The Law of Repetition of Epochs in Anthroposophy

Glossary Anthroposophy 4 min read
The Law of Repetition of Epochs n.

Steiner's principle that the seven post-Atlantean epochs mirror each other across the central fourth, so the Egyptian third reawakens in our fifth.

The Law of Repetition of Epochs in Anthroposophy is Rudolf Steiner's structural principle, set out in Egyptian Myths and Mysteries (GA 106, 1908), that the seven post-Atlantean cultural epochs mirror one another across the central fourth. The first Indian epoch returns in the seventh, the second Persian epoch in the sixth, and the third Egypto-Chaldean epoch reawakens in our own fifth, while the fourth Greco-Roman epoch stands alone with no parallel.

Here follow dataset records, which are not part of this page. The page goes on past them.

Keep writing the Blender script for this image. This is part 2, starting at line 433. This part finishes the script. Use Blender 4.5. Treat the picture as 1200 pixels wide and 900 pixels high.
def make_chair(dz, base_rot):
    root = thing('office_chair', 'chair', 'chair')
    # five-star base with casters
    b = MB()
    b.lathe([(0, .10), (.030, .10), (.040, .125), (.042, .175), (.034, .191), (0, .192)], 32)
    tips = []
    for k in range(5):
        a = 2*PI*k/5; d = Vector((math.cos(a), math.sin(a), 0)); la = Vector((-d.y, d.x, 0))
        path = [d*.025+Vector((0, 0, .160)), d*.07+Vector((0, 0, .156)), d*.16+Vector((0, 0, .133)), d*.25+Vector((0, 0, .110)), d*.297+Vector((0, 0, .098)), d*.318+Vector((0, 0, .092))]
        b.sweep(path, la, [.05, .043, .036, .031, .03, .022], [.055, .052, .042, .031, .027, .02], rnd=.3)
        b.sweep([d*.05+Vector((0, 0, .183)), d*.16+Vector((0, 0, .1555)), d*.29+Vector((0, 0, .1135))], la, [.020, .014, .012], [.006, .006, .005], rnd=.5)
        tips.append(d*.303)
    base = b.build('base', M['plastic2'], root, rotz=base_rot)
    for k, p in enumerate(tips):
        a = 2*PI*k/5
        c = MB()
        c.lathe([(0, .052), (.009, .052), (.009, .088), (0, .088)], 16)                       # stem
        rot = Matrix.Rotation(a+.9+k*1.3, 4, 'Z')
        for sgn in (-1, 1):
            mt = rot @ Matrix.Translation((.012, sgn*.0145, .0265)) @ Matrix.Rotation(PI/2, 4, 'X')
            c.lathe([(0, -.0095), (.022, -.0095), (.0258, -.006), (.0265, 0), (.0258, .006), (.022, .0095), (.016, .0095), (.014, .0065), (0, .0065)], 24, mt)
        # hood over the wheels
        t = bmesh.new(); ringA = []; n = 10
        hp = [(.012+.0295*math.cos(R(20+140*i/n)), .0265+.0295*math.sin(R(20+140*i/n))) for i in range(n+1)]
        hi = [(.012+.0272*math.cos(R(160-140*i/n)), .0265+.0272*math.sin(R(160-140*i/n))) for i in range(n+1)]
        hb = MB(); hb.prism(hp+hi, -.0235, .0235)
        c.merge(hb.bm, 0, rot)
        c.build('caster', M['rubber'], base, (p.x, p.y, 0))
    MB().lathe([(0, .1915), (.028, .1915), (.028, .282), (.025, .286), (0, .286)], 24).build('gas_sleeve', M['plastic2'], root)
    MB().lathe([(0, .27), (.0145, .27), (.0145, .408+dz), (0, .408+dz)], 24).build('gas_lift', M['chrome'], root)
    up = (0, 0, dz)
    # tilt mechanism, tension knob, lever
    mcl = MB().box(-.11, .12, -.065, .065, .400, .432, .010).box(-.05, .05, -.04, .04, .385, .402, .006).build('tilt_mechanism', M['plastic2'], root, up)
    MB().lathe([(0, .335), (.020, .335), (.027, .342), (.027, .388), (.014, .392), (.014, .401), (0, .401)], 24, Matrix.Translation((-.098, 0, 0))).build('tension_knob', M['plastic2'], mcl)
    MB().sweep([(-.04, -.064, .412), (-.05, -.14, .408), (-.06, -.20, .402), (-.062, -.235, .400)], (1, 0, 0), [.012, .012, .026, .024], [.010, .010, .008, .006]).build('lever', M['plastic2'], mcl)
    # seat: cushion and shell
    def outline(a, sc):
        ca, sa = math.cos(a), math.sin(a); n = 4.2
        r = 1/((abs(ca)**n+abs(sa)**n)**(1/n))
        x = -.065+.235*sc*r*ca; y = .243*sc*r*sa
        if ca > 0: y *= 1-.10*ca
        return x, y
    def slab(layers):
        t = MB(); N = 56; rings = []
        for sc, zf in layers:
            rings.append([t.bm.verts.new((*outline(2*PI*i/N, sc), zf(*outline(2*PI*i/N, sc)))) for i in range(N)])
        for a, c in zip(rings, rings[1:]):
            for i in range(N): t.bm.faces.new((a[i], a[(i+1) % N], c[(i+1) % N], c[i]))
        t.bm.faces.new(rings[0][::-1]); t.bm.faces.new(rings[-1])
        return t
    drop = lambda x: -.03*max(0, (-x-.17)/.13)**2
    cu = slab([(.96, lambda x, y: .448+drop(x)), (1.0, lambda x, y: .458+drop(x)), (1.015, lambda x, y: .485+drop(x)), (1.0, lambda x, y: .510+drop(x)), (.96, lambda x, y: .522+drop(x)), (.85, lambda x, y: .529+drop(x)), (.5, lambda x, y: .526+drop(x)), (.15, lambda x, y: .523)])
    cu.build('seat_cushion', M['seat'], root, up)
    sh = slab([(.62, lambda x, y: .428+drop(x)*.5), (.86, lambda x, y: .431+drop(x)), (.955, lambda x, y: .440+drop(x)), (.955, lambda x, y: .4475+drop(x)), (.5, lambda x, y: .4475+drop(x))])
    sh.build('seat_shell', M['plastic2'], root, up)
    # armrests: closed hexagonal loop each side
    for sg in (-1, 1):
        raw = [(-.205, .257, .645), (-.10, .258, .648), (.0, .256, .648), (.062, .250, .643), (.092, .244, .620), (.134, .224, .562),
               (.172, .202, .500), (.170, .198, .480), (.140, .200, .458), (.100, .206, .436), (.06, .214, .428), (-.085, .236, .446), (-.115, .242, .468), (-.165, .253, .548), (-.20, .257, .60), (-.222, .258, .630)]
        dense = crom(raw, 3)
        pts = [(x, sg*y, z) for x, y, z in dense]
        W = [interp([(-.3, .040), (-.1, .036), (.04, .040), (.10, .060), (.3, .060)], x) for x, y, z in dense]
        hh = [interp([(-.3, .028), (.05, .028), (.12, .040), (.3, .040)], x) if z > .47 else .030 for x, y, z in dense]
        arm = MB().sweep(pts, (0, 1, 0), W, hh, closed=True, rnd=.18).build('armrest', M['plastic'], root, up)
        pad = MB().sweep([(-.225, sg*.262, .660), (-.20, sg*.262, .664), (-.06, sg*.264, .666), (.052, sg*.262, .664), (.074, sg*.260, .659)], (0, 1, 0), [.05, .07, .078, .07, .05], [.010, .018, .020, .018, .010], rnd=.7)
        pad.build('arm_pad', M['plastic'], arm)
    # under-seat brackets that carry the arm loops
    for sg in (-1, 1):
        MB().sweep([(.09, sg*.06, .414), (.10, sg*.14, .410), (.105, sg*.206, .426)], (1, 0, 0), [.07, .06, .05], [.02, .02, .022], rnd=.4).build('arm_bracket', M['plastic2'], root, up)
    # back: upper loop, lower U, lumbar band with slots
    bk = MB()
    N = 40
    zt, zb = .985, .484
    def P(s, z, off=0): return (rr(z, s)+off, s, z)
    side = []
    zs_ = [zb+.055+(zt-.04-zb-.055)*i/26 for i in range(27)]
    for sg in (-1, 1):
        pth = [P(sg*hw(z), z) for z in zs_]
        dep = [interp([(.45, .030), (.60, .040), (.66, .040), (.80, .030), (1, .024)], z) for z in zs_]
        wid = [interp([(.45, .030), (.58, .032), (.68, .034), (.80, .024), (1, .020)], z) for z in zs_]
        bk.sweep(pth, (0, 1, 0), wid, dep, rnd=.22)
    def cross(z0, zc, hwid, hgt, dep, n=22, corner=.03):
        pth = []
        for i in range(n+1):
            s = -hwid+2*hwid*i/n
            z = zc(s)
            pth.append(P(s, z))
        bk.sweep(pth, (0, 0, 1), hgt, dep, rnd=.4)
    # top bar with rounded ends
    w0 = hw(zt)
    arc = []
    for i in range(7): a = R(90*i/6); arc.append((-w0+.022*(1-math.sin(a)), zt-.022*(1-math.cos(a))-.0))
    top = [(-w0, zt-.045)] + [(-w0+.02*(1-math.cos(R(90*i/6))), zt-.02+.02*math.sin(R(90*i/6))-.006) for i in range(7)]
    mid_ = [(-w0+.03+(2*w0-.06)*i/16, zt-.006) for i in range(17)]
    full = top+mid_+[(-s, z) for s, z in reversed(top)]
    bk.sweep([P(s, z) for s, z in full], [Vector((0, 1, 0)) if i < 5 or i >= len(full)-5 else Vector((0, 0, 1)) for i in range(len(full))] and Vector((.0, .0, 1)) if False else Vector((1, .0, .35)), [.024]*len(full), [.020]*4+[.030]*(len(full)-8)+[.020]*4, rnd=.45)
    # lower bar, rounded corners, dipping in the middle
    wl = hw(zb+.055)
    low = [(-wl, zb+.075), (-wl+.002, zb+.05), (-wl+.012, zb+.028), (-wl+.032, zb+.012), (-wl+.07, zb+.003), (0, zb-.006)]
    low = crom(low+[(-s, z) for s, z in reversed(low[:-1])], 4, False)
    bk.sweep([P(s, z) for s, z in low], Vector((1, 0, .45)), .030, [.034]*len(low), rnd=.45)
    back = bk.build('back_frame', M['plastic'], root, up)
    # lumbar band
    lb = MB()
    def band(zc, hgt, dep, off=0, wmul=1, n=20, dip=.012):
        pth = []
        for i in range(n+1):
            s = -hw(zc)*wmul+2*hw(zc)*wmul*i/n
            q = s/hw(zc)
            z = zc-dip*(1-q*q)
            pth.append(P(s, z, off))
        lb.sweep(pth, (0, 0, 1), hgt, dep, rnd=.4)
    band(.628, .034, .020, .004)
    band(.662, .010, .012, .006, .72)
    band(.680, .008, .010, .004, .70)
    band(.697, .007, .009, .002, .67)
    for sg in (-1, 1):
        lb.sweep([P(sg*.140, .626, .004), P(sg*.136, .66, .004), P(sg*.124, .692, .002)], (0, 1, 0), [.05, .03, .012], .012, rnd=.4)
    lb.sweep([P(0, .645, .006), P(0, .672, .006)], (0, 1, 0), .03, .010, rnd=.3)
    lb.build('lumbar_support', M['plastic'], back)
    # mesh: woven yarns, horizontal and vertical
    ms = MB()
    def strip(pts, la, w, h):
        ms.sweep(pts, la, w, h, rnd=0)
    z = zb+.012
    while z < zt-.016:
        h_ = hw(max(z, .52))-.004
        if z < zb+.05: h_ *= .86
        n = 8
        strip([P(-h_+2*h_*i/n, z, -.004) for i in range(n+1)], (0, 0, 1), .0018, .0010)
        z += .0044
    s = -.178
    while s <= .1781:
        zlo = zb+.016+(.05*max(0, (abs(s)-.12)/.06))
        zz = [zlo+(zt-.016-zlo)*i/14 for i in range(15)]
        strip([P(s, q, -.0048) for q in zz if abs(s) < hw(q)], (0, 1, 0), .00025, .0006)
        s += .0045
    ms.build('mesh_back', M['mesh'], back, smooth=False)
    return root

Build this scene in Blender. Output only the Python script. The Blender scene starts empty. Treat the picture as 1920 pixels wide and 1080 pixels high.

Because the same human souls reincarnate through every epoch, the soul-content deposited in one age re-emerges as the religious instincts, artistic forms, and inner inclinations of its mirror-age. Steiner reads the Egyptian Isis cult resurfacing in the Renaissance Madonna, and the Egyptian binding of souls to mummified bodies returning as the modern materialist attachment to the physical, as worked examples of this mirroring across the whole cycle.

The Law of Repetition of Epochs is the rule Steiner gives for how the seven post-Atlantean cultural epochs relate to one another. They are arranged symmetrically around the fourth, so that the first returns in the seventh, the second in the sixth, and the third in the fifth. The fourth, the Greco-Roman epoch, has no mirror. Because souls reincarnate through the whole sequence, each epoch reawakens the buried soul-content of the age it reflects.

If we begin by looking at the first period, that of the Indian culture, we will find that this first culture later recrudesces in a new form in the seventh period. Ancient India will then appear in a new form. Mysterious forces are at work here. And the second period, which we have called the Persian, will appear again in the sixth period. After our own culture perishes, we will see the Zarathustra religion revive in the culture of the sixth period. And in the course of these lectures we will see how, in our own fifth period, there takes place a sort of reawakening of the third period, the Egyptian. The fourth period stands in the middle; it is peculiar to itself, and neither earlier nor later does it have a parallel.

Rudolf Steiner, Egyptian Myths and Mysteries (GA 106, 1908)

The clearest contemporary parallel sits not in physics but in the philosophy of history. Giambattista Vico, in The New Science (Scienza Nuova, second edition 1730, expanded 1744), argued that nations pass through a fixed sequence of ages, the divine, the heroic, and the human, and then enter a ricorso, a recurrence in which the cycle begins again on a new turn. Vico was a Neapolitan jurist writing a full century before Steiner, and his ricorsi are not flat circles. Each return carries forward what the prior cycle deposited, so the second age of gods is not the first repeated but the first transposed. That structure, recurrence that is also advance, is the same shape as Steiner's law. Where Vico tracks the recurrence through law, language, and civic institution, Steiner tracks it through the reincarnating soul, which is why the Egyptian who once bound his dead to the mummy reappears, for Steiner, as the modern mind bound to the measurable physical world.

Thalira synthesis: read this way, the Law of Repetition of Epochs is Vico's ricorso rotated from the outer institution onto the inner biography of the soul, so that what a civilization once practiced in stone, a later age now carries as a private inclination of feeling and thought.